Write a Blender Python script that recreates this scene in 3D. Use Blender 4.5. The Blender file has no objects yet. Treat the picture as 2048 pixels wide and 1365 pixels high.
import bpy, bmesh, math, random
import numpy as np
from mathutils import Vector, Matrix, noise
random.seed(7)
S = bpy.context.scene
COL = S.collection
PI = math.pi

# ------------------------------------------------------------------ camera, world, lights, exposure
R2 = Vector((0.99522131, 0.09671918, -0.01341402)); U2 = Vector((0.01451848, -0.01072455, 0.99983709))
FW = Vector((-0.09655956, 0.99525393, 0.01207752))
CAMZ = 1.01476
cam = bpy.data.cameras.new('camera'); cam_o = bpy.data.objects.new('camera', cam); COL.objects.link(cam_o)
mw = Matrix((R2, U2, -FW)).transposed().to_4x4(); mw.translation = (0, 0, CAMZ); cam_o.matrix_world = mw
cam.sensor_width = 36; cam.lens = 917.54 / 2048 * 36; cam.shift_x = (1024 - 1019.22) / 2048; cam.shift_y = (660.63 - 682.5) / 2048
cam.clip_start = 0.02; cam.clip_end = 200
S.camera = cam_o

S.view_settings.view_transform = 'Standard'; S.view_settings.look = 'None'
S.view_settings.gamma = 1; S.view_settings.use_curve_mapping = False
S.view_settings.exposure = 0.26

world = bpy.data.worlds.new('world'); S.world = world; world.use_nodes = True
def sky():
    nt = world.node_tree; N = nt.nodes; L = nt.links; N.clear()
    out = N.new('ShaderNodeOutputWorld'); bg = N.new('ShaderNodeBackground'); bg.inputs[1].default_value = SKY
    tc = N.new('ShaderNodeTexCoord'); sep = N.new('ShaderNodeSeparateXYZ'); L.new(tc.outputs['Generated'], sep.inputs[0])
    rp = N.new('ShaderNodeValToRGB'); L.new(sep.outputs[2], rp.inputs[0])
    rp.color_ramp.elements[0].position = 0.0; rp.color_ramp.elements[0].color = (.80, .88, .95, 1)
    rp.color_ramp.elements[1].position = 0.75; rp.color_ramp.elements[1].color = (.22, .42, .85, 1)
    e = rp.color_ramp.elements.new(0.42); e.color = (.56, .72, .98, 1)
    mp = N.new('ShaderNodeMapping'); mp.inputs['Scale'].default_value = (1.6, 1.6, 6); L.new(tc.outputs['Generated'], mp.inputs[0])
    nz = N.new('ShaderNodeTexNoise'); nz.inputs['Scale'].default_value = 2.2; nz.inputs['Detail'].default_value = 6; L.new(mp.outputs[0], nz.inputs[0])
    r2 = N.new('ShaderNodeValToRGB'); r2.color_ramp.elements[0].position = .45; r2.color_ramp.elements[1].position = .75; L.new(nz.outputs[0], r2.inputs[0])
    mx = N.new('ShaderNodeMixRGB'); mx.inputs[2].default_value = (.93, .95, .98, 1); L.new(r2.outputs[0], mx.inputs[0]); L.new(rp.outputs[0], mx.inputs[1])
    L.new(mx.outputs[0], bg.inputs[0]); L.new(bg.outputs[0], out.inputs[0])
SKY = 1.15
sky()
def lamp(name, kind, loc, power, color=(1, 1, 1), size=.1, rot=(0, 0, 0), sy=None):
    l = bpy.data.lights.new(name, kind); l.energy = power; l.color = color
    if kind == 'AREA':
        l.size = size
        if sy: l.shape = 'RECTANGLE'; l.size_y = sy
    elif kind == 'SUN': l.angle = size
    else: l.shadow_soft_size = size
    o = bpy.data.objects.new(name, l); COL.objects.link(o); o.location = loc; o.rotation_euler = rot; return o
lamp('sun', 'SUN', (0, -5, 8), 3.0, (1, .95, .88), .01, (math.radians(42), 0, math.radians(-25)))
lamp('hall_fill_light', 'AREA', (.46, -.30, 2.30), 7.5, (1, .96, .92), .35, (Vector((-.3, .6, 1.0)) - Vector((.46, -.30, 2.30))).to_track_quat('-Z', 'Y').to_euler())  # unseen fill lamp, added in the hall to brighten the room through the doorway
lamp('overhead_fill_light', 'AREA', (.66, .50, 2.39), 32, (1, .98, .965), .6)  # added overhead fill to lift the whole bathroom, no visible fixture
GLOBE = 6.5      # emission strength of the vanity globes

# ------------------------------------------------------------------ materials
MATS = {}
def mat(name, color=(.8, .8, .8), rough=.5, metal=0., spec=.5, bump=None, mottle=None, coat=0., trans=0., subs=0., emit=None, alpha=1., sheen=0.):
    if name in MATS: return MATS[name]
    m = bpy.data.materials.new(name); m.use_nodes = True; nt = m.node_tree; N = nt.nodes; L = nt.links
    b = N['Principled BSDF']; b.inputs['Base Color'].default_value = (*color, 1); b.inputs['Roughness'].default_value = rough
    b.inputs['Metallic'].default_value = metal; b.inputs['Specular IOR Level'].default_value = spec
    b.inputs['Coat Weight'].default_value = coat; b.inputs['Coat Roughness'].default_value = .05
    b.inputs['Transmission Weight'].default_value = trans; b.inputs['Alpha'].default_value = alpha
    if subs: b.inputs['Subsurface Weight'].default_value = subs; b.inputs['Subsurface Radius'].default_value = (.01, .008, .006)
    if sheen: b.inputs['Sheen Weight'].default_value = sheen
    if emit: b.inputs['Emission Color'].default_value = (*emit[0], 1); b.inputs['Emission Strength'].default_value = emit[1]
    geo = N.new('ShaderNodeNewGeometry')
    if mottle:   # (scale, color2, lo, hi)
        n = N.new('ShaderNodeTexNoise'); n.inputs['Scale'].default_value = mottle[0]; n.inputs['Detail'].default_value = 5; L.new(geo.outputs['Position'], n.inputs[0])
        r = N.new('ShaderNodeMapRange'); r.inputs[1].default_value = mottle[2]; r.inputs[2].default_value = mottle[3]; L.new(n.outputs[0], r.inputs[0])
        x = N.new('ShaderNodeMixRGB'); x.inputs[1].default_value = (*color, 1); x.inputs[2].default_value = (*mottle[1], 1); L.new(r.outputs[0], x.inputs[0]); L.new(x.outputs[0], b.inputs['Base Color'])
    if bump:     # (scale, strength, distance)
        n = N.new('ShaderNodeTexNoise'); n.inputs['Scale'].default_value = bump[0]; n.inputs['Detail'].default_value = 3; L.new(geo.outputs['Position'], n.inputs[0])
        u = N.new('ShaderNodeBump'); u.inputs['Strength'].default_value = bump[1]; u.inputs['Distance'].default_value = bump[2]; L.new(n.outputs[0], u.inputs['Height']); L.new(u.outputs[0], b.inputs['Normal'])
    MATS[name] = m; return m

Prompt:
Show every line where the string "objects" appears.

The solution:
Write a Blender Python script that recreates this scene in 3D. Use Blender 4.5. The Blender file has no objects yet. Treat the picture as 2048 pixels wide and 1365 pixels high.
cam = bpy.data.cameras.new('camera'); cam_o = bpy.data.objects.new('camera', cam); COL.objects.link(cam_o)
    o = bpy.data.objects.new(name, l); COL.objects.link(o); o.location = loc; o.rotation_euler = rot; return o